Non-Polyamide Based Nanofiltration Membranes Using Green Metal–Organic Coordination Complexes: Implications for the Removal of Trace Organic Contaminants

Abstract

Polyamide-based thin film composite (TFC) membranes are generally optimized for salt rejection but not for the removal of trace organic contaminants (TrOCs). The insufficient rejection of TrOCs such as endocrine disrupting compounds (EDCs) by polyamide membranes can jeopardize product water safety in wastewater reclamation. In this study, we report a novel nonpolyamide membrane chemistry using green tannic acid–iron (TA–Fe) complexes to remove TrOCs.

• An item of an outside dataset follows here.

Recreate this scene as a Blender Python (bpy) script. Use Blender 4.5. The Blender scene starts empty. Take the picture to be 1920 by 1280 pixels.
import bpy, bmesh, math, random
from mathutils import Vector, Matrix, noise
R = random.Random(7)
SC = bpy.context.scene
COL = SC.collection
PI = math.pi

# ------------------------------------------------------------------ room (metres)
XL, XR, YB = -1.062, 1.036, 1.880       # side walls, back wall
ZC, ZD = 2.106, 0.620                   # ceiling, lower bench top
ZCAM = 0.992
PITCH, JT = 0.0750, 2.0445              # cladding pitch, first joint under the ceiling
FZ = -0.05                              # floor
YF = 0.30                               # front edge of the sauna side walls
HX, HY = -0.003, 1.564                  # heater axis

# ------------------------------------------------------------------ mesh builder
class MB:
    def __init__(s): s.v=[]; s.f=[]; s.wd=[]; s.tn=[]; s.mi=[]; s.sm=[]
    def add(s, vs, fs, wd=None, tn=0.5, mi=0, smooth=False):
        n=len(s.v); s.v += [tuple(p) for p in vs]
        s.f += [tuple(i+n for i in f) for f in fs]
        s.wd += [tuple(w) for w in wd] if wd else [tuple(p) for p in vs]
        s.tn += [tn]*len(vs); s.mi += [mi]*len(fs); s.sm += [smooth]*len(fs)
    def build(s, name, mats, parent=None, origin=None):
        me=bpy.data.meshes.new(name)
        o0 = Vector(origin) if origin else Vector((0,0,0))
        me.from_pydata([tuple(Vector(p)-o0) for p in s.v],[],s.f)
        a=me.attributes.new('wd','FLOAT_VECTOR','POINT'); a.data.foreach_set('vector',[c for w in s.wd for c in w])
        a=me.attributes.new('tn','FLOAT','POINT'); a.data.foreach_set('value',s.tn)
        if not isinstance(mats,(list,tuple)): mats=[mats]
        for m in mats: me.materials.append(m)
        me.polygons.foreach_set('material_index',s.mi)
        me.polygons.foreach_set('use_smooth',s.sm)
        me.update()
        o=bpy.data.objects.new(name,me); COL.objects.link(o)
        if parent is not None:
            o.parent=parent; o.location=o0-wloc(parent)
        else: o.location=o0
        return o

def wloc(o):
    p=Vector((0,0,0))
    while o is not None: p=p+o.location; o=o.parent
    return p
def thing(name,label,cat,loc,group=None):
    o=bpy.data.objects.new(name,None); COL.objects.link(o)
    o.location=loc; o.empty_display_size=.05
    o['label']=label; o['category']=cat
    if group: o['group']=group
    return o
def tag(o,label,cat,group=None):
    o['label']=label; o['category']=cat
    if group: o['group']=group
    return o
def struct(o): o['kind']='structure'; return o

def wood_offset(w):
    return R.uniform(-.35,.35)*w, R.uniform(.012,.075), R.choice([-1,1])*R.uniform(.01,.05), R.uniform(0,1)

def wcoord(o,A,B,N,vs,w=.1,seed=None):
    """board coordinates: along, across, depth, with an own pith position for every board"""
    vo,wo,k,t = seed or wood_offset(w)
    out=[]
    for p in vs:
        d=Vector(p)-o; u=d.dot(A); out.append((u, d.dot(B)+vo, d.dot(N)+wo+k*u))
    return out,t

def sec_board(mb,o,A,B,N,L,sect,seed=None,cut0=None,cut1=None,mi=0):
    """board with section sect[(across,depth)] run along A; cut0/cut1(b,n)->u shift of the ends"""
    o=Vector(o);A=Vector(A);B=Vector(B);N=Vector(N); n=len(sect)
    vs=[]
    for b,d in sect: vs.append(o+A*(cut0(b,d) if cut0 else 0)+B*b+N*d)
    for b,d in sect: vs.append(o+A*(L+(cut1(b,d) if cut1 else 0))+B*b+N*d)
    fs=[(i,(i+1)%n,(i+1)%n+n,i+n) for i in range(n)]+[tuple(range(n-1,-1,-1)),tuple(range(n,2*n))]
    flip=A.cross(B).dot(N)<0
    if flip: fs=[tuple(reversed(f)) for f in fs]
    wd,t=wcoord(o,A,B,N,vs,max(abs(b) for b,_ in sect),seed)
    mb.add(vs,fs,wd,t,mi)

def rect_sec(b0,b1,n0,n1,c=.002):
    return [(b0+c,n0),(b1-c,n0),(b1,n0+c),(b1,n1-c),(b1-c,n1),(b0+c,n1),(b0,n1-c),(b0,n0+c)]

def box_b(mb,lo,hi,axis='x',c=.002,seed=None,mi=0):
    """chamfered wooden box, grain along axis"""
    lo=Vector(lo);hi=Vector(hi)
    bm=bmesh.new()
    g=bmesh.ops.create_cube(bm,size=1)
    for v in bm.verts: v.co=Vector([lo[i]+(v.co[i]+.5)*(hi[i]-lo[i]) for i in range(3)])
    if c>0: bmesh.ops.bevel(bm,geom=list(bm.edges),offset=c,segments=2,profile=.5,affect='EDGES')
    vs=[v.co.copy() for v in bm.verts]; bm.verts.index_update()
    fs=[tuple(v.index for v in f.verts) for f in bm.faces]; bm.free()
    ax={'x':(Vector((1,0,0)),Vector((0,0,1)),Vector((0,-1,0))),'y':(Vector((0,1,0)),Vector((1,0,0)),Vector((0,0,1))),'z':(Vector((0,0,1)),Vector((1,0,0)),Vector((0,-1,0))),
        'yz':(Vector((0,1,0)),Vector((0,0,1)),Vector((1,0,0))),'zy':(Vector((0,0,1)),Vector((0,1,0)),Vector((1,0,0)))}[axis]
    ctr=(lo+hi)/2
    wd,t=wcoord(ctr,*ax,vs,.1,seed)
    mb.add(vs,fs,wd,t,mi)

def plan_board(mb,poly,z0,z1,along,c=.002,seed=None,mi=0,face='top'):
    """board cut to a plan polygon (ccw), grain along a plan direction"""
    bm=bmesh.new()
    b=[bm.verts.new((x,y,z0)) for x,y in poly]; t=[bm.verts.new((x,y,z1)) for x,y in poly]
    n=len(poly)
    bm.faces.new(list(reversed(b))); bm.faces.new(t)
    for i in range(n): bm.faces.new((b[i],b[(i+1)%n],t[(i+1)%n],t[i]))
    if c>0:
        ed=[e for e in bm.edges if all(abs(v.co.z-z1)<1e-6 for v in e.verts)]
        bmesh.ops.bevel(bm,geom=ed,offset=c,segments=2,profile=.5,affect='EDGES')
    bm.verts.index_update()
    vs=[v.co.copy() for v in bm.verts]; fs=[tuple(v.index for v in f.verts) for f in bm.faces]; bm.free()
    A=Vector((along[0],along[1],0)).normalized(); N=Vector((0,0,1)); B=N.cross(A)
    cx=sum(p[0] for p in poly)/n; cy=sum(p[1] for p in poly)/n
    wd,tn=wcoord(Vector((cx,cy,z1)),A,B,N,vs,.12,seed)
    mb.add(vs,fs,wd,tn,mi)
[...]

The nanofiltration membrane formed at a TA–Fe molar ratio of 1:3 (TA–Fe3) had a continuous thin rejection layer of 10–30 nm in thickness, together with a water permeability of 5.1 Lm2–h–1bar–1 and a Na2SO4 rejection of 89.7%. Meanwhile, this membrane presented significantly higher rejection of EDCs (up to 99.7%) than that of polyamide membranes (up to 81.8%). Quartz crystal microbalance results revealed that the sorption amount of a model EDC, benzylparbaen, by TA–Fe3 layer was nearly 2 orders of magnitude less than that by polyamide, leading to reduced transmission and higher rejection. Further analysis of membrane revealed a much greater water/EDC selectivity of the TA–Fe3 membrane compared to the polyamide membranes.